Missota likely ‘a thing of the past’

New Prague High School Activities Director Brad Skogerboe had the grim news for members of the New Prague Area School board during a workshop meeting Monday, Feb. 11.

“It’s beginning to look like the Missota Conference will likely be a thing of the past.”

The eight-school conference has lost one member (Farmington) to the South Suburban Conference, with another (Shakopee) expected to be accepted into that conference in the near future. Two others, Chaska and Chanhassen, are expected to form a new conference of southwestern suburban schools. That leaves four schools, Holy Angels, New Prague, Northfield and Red Wing, looking at their options.

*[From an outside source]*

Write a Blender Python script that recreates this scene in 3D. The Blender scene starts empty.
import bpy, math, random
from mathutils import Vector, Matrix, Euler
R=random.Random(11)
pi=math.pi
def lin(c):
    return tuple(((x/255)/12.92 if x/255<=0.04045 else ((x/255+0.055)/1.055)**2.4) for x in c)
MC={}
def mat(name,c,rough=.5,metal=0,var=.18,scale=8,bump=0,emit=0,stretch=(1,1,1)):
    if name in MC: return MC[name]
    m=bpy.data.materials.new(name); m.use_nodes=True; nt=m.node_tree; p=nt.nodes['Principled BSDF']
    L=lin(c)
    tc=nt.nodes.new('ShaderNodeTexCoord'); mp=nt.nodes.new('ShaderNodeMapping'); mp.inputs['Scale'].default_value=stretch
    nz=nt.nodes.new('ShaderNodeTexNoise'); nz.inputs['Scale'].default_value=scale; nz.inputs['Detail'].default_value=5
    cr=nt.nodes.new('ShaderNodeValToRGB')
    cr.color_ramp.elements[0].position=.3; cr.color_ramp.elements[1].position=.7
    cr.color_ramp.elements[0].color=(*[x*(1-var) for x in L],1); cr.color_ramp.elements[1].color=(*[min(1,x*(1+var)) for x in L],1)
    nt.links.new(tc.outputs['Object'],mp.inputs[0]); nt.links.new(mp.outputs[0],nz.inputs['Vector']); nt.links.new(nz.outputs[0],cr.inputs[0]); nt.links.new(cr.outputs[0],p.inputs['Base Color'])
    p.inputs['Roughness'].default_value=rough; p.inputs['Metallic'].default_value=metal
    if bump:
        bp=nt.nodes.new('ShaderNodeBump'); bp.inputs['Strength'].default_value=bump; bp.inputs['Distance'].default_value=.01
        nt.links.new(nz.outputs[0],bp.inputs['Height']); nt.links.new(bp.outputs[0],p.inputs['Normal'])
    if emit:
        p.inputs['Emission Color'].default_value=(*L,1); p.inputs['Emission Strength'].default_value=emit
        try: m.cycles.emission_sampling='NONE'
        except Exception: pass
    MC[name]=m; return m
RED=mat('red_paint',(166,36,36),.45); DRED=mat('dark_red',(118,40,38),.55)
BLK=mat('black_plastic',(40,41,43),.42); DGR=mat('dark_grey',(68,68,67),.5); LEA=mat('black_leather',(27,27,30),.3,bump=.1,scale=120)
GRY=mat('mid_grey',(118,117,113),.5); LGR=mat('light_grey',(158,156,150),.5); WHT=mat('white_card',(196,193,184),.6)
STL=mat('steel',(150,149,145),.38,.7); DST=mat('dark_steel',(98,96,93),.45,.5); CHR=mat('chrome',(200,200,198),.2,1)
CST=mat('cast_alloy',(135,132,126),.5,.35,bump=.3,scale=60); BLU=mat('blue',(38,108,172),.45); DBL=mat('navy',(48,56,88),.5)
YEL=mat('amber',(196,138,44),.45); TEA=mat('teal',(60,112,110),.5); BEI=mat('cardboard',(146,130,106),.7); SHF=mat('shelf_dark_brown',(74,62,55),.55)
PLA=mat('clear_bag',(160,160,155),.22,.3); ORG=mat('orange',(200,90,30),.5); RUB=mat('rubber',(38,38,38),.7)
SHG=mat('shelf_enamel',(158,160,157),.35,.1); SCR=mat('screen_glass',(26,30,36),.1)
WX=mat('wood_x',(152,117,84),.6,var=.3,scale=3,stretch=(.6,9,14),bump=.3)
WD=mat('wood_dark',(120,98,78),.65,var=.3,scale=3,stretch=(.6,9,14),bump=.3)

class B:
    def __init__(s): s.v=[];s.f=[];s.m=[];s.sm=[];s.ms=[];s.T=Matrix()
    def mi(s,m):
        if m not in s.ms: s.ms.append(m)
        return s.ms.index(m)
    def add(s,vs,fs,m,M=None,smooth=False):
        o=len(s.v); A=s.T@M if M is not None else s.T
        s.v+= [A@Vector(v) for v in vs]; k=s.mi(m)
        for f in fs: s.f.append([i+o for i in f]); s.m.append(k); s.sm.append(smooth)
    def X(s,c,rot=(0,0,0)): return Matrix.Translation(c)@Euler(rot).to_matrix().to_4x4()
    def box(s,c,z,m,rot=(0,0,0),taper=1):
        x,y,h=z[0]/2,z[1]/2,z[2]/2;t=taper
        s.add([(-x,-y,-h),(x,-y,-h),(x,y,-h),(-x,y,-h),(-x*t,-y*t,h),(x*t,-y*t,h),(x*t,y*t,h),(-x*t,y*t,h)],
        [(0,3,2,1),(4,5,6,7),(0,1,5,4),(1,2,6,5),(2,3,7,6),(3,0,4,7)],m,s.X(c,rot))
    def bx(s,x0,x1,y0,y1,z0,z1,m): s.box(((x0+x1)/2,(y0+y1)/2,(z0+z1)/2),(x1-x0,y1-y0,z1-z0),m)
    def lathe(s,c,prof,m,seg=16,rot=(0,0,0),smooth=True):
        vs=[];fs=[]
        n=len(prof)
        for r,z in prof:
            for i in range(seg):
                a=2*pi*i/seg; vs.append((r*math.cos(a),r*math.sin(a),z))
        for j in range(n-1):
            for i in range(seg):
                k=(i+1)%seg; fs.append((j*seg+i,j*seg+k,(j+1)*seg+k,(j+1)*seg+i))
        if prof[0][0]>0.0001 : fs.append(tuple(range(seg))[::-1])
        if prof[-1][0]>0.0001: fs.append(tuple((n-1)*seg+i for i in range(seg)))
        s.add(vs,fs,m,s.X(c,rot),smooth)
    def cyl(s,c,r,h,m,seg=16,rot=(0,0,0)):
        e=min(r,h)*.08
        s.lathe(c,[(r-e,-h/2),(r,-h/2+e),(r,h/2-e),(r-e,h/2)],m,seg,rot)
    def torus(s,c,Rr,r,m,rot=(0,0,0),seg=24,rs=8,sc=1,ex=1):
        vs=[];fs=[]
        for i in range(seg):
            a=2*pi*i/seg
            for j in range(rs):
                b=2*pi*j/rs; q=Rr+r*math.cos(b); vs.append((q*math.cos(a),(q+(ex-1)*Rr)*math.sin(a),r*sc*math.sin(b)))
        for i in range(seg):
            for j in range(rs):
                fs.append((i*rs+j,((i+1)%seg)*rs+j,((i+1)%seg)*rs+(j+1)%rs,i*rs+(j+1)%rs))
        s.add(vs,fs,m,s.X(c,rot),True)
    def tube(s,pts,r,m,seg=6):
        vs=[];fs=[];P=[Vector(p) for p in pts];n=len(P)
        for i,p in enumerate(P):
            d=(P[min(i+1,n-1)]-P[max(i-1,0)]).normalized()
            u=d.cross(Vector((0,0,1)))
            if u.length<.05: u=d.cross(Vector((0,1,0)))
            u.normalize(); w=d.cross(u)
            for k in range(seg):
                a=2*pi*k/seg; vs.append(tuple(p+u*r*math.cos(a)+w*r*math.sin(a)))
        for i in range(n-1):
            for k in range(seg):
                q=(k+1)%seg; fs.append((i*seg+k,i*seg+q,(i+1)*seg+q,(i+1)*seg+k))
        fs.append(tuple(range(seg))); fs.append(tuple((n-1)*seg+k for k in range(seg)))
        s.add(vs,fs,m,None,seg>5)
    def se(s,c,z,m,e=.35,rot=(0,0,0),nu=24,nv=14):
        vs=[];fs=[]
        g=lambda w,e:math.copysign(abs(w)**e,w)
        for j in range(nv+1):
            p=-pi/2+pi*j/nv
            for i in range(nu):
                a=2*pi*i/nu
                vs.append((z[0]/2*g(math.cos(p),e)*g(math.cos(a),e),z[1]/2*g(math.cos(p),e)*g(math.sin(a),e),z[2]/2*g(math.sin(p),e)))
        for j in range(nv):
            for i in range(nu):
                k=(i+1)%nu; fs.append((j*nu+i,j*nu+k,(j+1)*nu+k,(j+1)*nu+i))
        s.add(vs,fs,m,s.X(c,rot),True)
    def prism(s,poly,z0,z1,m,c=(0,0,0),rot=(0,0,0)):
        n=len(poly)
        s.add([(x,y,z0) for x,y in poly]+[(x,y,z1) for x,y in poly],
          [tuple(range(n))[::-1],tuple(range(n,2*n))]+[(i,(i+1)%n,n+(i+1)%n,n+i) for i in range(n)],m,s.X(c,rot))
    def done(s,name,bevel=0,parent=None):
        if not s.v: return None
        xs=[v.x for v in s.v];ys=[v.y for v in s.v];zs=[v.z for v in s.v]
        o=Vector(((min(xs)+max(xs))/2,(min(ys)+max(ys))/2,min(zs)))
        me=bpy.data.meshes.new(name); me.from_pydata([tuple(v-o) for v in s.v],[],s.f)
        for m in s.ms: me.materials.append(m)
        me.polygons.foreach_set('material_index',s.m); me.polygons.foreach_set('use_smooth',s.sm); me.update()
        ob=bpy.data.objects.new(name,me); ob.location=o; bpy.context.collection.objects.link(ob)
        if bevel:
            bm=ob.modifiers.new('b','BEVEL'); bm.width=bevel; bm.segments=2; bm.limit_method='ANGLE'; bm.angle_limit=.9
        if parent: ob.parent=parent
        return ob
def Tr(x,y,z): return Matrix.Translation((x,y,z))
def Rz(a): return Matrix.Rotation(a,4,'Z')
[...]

Skogerboe said he has been working with the other three schools to try to “save” the Missota. The most promising scenario, which had Simley, Henry Sibley and South St. Paul leaving the Classic Suburban Conference, appears to have fallen through.

With that in mind, Skogerboe presented board members with an application he has prepared for the school to apply to a new conference. He explained that there are basically two options, going north to the new conference being formed by Chaska and Chanhassen, or going south to become part of the Big Nine Conference. He said Red Wing has already applied to the Big Nine and Northfield is expected to do so as well. Both are former members of the Big Nine. Holy Angels is pursuing membership in the Tri-Metro Conference.

Big Nine The Big Nine is currently a 10-school conference with schools in seven cities in south eastern and south central Minnesota. The largest school is Rochester Mayo (with an MSHSL enrollment of 1,506) and the smallest is Mankato East (784). New Prague’s enrollment of 1,111 would put them in the middle of the conference enrollmentwise. Distance-wise, Faribault, is closest at 35 miles away, while Winona is the farthest at 120 miles.

Skogerboe said he has prepared a list of positives and negatives for each of the two options. For the Big Nine, the positives include similar-size schools and programs, including a strong emphasis on fine arts programs, and while the travel distances are longer, they are also more definite because of lack of metro traffic.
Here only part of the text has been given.